Course design includes guest lecturers from national and international law enforcement and security organizations, course seminar activities discussing the range of government countermeasures to combat criminal activity, and strategy development exercises that focus on best practices and international approaches to combating these growing threats against national security.

This year’s CNIT participants hail from: Afghanistan; Albania; Algeria; Argentina; Armenia; Australia; Azerbaijan; Bahamas; Belize; Bosnia and Herzegovina; Bulgaria; Colombia; Czech Republic; Dominican Republic; Egypt; El Salvador; Fiji Islands; Georgia; Greece; Guatemala; Hungary; India; Indonesia; Japan; Jordan; Kazakhstan; Kenya; Kosovo; Malaysia; Maldives; Mauritania; Mexico; Moldova; Mongolia; Montenegro; Morocco; New Zealand; Nigeria; Oman; Peru; Philippines; Romania; Serbia; Slovenia; South Africa: Tanzania; Thailand; Turkey; Ukraine, United States; and, Uzbekistan.

This year’s CNIT course has a good mixture of participants who work at defense, interior and justice ministries, and law enforcement and other government agencies.  

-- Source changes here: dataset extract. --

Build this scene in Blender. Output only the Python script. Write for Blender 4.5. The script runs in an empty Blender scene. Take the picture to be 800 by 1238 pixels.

The course is designed for government officials and practitioners who are engaged in policy development, law enforcement, intelligence, and interdiction activities aimed at countering illicit narcotics trafficking, terrorist involvement in criminal activity, and the associated elements of transnational crime and corruption. It examines the major methods by which transnational criminal and terrorist organizations engage in illegal narcotics trafficking and other criminal activities for profit.

The mission of the Marshall Center, as a vital instrument of German-American cooperation, is to create a more stable security environment by advancing democratic institutions and relationships; promoting active, peaceful, whole-of-government approaches to address transnational and regional security challenges; and creating and enhancing enduring partnerships worldwide.

The Marshall Center offers eight resident programs that examine complex transnational, regional and international security issues: Program on Terrorism and Security Studies; Program on Applied Security Studies; Program on Security Sector Capacity Building; Seminar on Regional Security; Seminar on Transnational Civil Security; CNIT; Program on Cyber Security Studies; and, Senior Executive Seminar.